*DATA PROVIDED*.
* START *

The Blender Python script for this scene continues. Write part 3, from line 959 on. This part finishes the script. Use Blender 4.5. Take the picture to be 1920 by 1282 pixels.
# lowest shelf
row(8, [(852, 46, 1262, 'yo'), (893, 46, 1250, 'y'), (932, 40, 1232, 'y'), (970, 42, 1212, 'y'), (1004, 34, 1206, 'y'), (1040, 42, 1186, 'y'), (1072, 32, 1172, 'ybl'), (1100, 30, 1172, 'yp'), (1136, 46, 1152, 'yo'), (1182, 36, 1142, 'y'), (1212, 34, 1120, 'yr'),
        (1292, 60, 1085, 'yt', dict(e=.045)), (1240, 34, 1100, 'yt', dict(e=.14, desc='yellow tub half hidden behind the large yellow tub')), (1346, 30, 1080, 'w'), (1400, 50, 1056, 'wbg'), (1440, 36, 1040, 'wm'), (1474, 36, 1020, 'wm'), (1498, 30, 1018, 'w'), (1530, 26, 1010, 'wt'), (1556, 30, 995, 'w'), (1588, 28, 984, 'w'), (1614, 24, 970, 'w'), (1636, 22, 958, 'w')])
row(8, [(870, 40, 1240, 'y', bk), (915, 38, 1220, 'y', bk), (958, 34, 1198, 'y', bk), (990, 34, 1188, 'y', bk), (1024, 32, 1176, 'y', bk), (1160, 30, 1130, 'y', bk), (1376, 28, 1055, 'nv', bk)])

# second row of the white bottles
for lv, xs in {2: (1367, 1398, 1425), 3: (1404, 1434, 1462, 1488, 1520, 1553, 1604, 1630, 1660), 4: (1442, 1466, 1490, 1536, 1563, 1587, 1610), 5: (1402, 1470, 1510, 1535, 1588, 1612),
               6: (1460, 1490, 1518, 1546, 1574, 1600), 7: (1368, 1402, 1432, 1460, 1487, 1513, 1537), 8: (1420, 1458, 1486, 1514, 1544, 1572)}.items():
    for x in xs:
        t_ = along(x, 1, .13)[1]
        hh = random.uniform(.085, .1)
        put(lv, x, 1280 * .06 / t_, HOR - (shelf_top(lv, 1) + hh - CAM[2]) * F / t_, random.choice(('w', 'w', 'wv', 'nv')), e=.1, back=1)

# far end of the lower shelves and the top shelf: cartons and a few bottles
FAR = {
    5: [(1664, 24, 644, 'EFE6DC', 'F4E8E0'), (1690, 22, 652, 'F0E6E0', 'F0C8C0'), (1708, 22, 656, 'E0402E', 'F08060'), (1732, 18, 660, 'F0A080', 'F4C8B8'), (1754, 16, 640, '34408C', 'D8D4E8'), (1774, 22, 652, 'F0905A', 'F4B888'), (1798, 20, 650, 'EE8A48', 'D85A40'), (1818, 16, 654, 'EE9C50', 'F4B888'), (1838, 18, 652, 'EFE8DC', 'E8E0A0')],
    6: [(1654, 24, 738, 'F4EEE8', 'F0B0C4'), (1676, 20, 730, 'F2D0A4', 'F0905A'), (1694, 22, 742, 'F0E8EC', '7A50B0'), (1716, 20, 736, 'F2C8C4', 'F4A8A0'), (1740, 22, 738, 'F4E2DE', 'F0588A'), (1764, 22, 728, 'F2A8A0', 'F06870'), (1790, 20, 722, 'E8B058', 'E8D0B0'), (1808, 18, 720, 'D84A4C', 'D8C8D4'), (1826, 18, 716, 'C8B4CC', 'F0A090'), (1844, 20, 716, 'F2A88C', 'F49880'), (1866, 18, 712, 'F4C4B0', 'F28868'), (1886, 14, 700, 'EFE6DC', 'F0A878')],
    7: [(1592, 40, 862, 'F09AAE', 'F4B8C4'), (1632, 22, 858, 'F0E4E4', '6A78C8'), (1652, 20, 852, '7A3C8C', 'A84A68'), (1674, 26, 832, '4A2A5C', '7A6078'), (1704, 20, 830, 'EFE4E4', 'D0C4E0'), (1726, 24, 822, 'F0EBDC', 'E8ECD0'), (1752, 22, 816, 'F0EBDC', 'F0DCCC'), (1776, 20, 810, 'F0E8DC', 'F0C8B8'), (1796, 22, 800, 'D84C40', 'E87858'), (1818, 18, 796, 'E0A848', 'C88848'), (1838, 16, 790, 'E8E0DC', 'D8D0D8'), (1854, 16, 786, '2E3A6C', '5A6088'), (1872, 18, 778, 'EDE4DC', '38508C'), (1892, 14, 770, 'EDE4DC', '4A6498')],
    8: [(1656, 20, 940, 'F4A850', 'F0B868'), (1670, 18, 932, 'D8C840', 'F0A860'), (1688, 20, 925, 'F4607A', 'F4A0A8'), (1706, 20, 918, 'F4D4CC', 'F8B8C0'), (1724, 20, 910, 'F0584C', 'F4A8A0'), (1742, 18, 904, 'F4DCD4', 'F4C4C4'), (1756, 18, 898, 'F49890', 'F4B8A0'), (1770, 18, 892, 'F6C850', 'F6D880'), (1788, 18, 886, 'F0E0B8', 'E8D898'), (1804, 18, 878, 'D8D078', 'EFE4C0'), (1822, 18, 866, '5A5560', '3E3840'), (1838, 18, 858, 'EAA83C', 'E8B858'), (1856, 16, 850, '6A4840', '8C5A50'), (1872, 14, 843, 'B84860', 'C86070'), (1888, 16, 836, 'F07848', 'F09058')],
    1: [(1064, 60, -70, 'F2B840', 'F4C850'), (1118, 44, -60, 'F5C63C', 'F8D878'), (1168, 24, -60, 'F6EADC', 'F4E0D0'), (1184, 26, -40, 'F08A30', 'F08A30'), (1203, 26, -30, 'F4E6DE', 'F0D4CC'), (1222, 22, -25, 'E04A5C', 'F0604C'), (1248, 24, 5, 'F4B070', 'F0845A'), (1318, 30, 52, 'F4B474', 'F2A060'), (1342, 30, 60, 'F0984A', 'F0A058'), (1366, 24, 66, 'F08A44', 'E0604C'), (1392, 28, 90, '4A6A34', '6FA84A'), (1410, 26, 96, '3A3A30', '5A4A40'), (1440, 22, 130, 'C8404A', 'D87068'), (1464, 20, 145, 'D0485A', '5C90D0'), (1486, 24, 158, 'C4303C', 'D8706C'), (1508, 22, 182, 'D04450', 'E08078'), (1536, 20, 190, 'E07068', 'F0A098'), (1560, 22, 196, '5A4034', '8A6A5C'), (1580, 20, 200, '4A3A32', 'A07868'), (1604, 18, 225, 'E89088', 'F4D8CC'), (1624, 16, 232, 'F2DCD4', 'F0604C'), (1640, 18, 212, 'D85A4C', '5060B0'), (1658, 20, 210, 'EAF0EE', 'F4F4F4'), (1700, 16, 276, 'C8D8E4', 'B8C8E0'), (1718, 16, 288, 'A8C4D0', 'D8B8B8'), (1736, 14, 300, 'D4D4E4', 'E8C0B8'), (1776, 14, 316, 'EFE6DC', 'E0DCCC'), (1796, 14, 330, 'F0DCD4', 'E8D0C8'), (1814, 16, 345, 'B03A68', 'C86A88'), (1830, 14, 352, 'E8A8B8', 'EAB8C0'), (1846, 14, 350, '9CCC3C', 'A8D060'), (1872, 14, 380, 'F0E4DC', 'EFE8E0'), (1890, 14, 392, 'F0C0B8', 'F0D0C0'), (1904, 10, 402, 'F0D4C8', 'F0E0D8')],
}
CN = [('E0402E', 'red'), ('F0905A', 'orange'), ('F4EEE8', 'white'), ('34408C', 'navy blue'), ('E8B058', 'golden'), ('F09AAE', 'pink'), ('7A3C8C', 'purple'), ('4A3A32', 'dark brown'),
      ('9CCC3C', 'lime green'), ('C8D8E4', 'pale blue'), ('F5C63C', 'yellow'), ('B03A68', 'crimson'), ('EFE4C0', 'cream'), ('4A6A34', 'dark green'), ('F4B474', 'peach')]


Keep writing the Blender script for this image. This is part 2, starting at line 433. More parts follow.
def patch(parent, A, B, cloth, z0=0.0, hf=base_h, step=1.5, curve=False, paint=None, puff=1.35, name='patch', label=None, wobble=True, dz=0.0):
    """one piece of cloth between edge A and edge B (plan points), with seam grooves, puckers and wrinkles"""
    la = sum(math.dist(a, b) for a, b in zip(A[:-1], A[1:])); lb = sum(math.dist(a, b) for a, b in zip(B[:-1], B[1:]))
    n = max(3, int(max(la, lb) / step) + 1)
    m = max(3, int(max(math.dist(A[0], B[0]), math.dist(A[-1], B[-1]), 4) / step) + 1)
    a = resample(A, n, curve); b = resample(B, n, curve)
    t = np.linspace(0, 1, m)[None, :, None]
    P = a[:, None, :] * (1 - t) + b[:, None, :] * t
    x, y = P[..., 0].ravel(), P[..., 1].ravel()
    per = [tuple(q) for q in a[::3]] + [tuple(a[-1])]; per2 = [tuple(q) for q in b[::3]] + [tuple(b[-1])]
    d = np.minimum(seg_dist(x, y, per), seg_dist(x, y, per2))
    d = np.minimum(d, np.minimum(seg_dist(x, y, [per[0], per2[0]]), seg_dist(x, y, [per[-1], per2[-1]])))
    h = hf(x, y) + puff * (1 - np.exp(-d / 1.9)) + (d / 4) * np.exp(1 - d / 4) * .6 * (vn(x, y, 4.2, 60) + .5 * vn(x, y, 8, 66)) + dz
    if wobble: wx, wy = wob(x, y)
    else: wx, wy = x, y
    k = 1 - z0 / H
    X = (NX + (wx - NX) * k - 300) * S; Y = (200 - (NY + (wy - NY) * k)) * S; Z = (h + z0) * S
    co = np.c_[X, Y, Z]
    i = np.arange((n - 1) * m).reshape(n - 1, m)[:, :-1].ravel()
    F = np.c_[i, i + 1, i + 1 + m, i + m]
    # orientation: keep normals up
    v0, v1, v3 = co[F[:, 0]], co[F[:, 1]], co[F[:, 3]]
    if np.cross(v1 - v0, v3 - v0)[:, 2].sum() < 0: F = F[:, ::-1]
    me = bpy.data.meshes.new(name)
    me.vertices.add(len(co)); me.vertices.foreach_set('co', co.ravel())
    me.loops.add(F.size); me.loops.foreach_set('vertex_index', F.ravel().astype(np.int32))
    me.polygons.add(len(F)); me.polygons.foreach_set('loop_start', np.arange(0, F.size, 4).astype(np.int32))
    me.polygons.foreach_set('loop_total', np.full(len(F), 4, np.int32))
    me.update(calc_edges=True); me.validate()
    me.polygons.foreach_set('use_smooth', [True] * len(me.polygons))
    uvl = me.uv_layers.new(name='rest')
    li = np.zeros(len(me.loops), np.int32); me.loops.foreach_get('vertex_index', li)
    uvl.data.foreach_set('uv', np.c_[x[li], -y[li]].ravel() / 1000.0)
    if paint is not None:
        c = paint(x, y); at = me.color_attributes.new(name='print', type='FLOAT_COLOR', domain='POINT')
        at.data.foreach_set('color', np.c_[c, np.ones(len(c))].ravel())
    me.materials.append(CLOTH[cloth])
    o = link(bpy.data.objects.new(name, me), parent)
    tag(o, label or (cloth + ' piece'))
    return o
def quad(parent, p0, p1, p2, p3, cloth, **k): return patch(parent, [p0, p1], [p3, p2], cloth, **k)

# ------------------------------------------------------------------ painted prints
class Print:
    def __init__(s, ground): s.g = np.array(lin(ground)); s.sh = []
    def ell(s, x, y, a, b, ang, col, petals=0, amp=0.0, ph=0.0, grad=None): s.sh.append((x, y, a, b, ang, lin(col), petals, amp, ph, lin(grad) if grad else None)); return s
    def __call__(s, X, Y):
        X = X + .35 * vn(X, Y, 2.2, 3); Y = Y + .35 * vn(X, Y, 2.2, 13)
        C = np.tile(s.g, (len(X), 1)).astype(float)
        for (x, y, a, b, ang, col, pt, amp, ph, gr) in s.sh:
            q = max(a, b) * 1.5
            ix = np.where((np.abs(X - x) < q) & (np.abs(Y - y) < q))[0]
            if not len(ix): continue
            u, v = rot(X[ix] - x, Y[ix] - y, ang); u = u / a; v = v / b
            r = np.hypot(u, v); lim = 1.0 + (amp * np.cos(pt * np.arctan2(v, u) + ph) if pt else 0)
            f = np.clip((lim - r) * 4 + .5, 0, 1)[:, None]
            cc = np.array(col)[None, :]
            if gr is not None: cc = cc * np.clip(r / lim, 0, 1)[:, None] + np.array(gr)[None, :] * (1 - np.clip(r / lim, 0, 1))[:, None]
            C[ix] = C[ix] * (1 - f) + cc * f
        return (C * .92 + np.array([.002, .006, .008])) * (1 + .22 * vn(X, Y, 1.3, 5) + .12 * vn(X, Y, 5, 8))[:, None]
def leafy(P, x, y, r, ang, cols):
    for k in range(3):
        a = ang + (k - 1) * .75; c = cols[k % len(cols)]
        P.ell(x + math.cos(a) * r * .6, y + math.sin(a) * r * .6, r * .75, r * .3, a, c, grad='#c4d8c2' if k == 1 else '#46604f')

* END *

*PROBLEM TO WORK ON*. Print exactly, and only, the lines beginning at the top of the listing and ending at the line with "1055, 'nv', bk)])".

*THE RESULT*.
The Blender Python script for this scene continues. Write part 3, from line 959 on. This part finishes the script. Use Blender 4.5. Take the picture to be 1920 by 1282 pixels.
# lowest shelf
row(8, [(852, 46, 1262, 'yo'), (893, 46, 1250, 'y'), (932, 40, 1232, 'y'), (970, 42, 1212, 'y'), (1004, 34, 1206, 'y'), (1040, 42, 1186, 'y'), (1072, 32, 1172, 'ybl'), (1100, 30, 1172, 'yp'), (1136, 46, 1152, 'yo'), (1182, 36, 1142, 'y'), (1212, 34, 1120, 'yr'),
        (1292, 60, 1085, 'yt', dict(e=.045)), (1240, 34, 1100, 'yt', dict(e=.14, desc='yellow tub half hidden behind the large yellow tub')), (1346, 30, 1080, 'w'), (1400, 50, 1056, 'wbg'), (1440, 36, 1040, 'wm'), (1474, 36, 1020, 'wm'), (1498, 30, 1018, 'w'), (1530, 26, 1010, 'wt'), (1556, 30, 995, 'w'), (1588, 28, 984, 'w'), (1614, 24, 970, 'w'), (1636, 22, 958, 'w')])
row(8, [(870, 40, 1240, 'y', bk), (915, 38, 1220, 'y', bk), (958, 34, 1198, 'y', bk), (990, 34, 1188, 'y', bk), (1024, 32, 1176, 'y', bk), (1160, 30, 1130, 'y', bk), (1376, 28, 1055, 'nv', bk)])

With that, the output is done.